Im Alltag bewährt sich der Glaube. Dort nämlich übt der Christ, auf das Wort Gottes zu vertrauen und danach zu leben.

Den Glauben üben – das heißt: Mehr und mehr im Alltag auf das gute Wort Gottes über unserem Leben vertrauen und darauf bauen. Das kann man nicht einfach. Das kann man aber üben. Wie Fußball oder Geige spielen oder kleine Kinder baden.

Viele Menschen sehnen sich nach einer vertieften Spiritualität. Sie ahnen, dass eine Verwurzelung in der Tiefe einen weiten Raum zum Leben eröffnet. „Exerzitien im Alltag“ sind eine Hilfe für suchende Menschen, die die große Tiefe christlicher Spiritualität entdecken wollen. Christliche Spiritualität ist nichts anderes als Gestalt gewordener Glaube.

Anders als in Glaubensseminaren, die in vielen Gemeinden schon seit Jahren angeboten werden, geht es bei den „Exerzitien im Alltag“ nicht vornehmlich darum, Glaubensinhalte zu vermitteln. Wissen über Gott und den Glauben ist wichtig.

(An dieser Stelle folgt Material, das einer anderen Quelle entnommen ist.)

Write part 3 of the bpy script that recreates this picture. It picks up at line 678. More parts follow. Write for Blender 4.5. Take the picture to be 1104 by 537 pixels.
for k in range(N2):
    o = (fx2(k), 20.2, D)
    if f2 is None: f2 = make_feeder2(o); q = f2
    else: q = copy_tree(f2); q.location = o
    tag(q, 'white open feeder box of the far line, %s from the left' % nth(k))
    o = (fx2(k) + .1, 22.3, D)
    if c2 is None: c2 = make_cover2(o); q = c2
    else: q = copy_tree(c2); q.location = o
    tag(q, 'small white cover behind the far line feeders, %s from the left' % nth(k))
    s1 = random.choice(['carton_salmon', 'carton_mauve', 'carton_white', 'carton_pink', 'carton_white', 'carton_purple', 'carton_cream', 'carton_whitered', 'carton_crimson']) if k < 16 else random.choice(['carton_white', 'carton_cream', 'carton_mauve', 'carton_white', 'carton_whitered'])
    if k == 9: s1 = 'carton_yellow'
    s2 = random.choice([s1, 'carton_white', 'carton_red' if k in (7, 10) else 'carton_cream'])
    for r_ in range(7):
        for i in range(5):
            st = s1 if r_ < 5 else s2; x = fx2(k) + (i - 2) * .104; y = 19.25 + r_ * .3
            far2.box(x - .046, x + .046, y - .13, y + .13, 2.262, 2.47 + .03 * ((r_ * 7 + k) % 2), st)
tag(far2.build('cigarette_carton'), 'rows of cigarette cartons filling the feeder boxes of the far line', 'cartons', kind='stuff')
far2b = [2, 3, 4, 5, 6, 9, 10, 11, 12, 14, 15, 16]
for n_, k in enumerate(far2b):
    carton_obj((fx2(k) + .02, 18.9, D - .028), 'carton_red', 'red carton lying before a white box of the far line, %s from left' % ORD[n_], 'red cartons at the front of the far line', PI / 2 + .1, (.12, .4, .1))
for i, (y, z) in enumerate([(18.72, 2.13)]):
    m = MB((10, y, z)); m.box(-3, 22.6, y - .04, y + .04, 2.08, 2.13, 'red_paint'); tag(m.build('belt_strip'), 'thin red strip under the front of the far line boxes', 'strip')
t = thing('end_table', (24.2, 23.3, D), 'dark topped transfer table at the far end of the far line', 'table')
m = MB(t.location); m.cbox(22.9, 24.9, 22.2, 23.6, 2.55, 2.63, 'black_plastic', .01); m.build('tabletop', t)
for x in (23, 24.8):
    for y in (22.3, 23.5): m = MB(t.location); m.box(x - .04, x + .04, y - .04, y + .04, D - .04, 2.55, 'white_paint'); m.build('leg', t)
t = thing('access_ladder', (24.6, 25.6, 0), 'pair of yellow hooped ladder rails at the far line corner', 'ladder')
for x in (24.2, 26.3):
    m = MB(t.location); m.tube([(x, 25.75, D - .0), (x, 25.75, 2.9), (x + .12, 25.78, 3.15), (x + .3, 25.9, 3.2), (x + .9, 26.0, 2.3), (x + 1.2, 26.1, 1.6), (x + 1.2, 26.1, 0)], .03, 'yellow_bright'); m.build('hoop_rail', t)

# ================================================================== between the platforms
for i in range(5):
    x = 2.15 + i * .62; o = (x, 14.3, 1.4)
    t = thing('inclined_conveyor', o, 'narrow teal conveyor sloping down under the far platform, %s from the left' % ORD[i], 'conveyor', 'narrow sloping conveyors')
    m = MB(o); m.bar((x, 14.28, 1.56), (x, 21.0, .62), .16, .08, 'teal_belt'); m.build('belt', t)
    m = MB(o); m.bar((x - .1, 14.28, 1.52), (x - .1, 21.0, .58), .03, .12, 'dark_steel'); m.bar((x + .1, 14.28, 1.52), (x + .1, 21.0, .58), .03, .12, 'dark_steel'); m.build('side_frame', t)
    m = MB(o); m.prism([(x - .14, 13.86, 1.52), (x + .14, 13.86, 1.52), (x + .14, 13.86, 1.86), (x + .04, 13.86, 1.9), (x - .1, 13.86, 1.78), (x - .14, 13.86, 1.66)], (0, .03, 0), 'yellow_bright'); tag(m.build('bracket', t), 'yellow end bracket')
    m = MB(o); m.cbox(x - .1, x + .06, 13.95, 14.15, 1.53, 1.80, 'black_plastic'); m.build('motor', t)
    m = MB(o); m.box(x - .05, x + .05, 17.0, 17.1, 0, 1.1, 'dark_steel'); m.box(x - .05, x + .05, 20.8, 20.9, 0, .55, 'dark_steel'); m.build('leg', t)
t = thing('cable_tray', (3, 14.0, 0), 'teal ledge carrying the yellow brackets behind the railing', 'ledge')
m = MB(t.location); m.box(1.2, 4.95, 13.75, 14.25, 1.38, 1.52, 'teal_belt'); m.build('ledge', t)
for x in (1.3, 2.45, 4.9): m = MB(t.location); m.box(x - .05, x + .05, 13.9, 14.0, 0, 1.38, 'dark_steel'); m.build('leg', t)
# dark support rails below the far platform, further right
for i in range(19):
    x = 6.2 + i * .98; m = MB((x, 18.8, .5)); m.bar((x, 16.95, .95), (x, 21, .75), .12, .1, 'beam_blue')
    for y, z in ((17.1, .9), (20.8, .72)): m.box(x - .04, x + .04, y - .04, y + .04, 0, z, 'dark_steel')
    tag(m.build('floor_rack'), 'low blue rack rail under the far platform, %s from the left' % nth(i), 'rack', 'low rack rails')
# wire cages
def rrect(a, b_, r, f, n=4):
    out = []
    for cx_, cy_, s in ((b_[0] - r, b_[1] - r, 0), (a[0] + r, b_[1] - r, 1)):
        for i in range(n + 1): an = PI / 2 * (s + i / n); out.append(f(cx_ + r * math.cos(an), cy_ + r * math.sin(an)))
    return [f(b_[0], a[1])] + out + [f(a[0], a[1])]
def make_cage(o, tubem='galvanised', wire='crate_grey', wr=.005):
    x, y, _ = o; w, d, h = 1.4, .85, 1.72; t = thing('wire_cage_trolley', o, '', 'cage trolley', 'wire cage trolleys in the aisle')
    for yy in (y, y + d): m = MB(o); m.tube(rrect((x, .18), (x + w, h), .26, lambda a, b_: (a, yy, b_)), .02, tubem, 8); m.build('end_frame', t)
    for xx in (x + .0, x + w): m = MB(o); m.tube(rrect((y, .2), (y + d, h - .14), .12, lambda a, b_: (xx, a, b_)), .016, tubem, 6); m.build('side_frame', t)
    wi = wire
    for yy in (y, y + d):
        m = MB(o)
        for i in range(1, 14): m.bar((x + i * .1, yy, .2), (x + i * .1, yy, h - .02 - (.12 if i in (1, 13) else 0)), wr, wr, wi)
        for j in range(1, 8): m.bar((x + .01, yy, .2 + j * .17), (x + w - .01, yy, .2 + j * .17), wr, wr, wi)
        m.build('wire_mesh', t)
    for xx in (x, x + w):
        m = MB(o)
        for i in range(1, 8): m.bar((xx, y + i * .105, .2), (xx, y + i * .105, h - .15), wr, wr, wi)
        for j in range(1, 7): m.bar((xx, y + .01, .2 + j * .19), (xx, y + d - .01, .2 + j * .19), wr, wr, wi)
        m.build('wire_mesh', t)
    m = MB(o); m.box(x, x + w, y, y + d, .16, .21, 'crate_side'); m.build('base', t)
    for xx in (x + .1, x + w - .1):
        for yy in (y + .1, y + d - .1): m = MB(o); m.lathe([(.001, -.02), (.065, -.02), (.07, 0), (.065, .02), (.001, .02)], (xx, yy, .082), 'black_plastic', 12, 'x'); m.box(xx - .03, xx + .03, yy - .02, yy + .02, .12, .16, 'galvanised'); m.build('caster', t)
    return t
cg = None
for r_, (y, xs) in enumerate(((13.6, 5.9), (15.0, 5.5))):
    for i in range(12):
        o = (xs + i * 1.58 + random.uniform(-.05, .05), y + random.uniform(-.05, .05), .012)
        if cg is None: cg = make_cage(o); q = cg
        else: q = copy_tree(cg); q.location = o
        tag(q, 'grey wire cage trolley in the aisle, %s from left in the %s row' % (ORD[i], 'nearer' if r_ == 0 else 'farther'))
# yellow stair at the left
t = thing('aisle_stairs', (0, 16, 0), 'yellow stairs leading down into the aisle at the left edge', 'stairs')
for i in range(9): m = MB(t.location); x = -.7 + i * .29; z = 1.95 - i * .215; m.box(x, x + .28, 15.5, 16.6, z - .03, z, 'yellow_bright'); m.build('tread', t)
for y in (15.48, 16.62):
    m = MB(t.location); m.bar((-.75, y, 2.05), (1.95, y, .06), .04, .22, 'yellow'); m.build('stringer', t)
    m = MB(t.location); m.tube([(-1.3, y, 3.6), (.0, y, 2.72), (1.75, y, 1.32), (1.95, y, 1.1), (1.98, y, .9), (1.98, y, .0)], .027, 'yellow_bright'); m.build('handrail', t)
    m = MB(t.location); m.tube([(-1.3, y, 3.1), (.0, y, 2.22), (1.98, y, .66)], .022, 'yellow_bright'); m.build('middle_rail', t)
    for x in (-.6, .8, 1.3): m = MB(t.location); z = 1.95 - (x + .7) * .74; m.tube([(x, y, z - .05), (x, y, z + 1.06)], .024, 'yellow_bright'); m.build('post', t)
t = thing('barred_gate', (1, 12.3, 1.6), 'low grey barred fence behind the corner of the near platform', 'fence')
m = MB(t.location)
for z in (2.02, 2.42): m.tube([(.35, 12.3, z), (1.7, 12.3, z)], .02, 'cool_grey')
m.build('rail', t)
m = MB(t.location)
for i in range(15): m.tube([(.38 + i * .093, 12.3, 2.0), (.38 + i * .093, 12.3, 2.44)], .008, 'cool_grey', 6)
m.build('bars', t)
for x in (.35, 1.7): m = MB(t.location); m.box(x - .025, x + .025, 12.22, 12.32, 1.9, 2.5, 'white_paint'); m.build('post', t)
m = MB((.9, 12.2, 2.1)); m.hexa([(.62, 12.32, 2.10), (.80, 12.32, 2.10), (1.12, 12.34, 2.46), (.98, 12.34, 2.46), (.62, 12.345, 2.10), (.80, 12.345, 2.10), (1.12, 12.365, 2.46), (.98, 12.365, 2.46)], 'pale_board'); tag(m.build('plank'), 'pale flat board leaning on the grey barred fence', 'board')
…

Zu einem lebendigen Glauben gehört aber nicht nur das Wissen, sondern auch die Erfahrung und die Übung. Wir wollen Ihnen nicht sagen, was Sie glauben sollen, sondern wir bieten Übungen an, die zeigen, wie Sie glauben und wie sie selber Erfahrungen mit Gott machen können. Äußere Formen und feste Abläufe sollen dazu beitragen, sich auch innerlich zu ordnen und auszurichten. Sie sind wie ein Geländer, an dem man sich auf seiner Suche nach einem „Mehr“ orientieren kann.

Wir freuen uns, dass unsere schon 2004 und 2006 herausgegebenen Glaubensübungskurse mit diesem Buch in leicht überarbeiteter Form erneut interessierten Menschen zur Verfügung stehen. Wir wünschen Ihnen beim Lesen und Üben den Segen und die Begleitung Gottes.